Al intervenir directamente y quitar responsabilidad a la sociedad, el Estado asistencial provoca la pérdida de energías humanas y el aumento exagerado de los aparatos públicos, dominados por lógicas burocráticas más que por la preocupación de servir a los usuarios, con enorme crecimiento de los gastos. Efectivamente, parece que conocer mejor las necesidades y logra satisfacerlas de modo más adecuado quien está más próximo a ellas o quien está cerca del necesitado” (Centesimus annus, íb.).

¿Cuál es el mensaje final de estos dos posts? Dejémonos de condenas genéricas so capa de liberalismo o socialismo de las actuaciones enjuiciadas.

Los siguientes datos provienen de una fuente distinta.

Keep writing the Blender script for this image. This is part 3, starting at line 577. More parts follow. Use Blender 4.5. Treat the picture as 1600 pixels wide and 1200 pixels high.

Seamos rigurosos, empleemos las herramientas técnicas avanzadas que emplea cualquier jurista o cualquier economista competente para enjuiciar una determinada decisión política, medida legislativa o simple estado social de las cosas. Sobre todo, estudiemos, analicemos, investiguemos y, finalmente, propongamos, promovamos,… seamos capaces de contribuir en positivo a un nuevo orden social de justicia. Siempre en pos de lo que el profesor D’Ors definía como “un nuevo pluralismo, no medieval, sino atómico”. El libre desarrollo de los cuerpos intermedios sigue siendo un imperativo, pero corresponde a las generaciones actuales promover las concretas condiciones que lo hagan posible, aquí y ahora. No vale, repetimos, intentar vivir de las rentas de los doctores de nuestro Siglo de Oro. Ellos esperan que continuemos su labor, y es deber moral nuestro el hacerlo lo mejor que podamos y sepamos.